The Cape Girardeau City Council will decide Dec. 4 which amendments to the city charter will be placed on the April ballot; Charter Review Committee members urged the council yesterday to put eight measures on the ballot, covering such changes as an ethics committee, establishment of an emergency reserve fund and term limits.
The Family Learning Center, once well known for its work with abused and neglected preschoolers, will cease its Cape Girardeau operations Dec. 15; though at one time the only program of its kind in the region, the rise of similar services has led to a decline in enrollment; the Family Learning Center opened in 1981 and was an independent, non-profit agency until 1989, when it merged with the Community Counseling Center.
The year 1970, beginning of a promising new decade, is turning out to be what many Southeast Missouri farmers may remember as the year disaster followed upon disaster; virtually every farmer's problem is getting crops out of the fields where they can become cash; there are large quantities of exceptionally good crops standing in wet fields, useless until harvested.
The Southeast Missourian opens its office doors in the afternoon for the 24th annual Art Exhibition, which will continue until 5 p.m. Sunday; 40 of the 379 paintings on display are by third-time guest artist Paul J. Penczner, Hungarian-born but now a United States citizen and a resident of Memphis, Tennessee,
E.P. Ellis, 76, of Cape Girardeau, former city commissioner and school board member, is seriously injured when struck by a train early in the morning at a grade crossing at Fayville, Illinois; his right leg is amputated below the knee, and he also suffers from shock, body bruises and lacerations.
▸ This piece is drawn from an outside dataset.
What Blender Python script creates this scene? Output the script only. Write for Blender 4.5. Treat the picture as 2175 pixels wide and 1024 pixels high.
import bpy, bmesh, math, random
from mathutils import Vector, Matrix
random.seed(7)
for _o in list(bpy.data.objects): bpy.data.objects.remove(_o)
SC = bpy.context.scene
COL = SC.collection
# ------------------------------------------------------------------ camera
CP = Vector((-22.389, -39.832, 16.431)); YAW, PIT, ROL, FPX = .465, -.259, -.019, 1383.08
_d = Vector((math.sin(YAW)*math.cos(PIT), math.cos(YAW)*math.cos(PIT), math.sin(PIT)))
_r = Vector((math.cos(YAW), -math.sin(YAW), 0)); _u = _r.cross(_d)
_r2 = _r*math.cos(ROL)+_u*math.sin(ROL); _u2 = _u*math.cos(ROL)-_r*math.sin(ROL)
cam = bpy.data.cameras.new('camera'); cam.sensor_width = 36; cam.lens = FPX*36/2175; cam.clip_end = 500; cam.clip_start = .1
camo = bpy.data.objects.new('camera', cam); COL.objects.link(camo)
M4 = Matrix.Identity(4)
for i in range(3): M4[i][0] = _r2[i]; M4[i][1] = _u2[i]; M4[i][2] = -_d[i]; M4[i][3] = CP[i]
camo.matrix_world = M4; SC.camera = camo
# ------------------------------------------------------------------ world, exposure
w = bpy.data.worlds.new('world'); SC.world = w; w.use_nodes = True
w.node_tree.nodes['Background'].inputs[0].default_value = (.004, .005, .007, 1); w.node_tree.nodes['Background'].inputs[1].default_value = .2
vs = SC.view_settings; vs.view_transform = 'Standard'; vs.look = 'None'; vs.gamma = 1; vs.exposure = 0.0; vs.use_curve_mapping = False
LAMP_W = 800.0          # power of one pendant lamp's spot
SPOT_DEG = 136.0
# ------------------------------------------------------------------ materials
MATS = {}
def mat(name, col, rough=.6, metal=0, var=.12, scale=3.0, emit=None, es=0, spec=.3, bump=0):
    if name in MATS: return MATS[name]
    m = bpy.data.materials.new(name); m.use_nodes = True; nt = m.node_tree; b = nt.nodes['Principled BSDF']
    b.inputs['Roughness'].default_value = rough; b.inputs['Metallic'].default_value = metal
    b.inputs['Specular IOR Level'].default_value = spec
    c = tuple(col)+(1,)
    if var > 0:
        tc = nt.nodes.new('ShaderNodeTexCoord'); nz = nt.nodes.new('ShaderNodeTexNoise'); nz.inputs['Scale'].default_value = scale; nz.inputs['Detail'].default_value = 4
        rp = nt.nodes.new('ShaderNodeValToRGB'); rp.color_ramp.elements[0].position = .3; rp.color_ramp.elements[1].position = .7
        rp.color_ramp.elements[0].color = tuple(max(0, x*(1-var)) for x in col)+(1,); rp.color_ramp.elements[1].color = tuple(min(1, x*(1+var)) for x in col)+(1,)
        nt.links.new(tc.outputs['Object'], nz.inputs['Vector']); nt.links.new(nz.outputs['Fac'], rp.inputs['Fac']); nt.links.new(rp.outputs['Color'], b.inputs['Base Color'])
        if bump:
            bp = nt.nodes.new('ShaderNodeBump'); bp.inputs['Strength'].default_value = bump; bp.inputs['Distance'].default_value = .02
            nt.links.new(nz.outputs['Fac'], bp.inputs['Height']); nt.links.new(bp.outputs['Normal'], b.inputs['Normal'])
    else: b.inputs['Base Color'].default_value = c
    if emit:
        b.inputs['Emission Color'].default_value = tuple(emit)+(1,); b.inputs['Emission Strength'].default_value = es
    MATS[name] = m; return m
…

At a meeting Sunday at the Old Apple Creek Presbyterian Church, near Pocahontas, it was decided to continue the congregation on an active basis; in recent years the congregation has dwindled, mainly because many of the older members have died or moved elsewhere; an effort will be made to revive the congregation on an active basis; the congregation is one of the first five Presbyterian churches established in the trans-Mississippi territory and is the parent of the congregations here and at Jackson.
The Methodist Episcopal Church at Independence and Sprigg streets hosts the Epworth League Convention; the afternoon programs include the following topics: "Youth the Hope of the Church," delegate from Gordonville; "The call of the Church of Live Service," delegate from Appleton; "The Epworth League and the $500,000 Building to Be Erected for Temperance, Prohibition and Public Morals in Washington, D.C.," delegate from Cape Girardeau.
Cape Girardeau County Sheriff N.J. Hutson and his deputy, William Browning, raid the former M.L. Spradling place on the extreme western edge of the county, near the Bollinger County line, having been tipped off that "white mule" was being manufactured there; they arrested two brothers and found the still with several jugs and a keg of whiskey.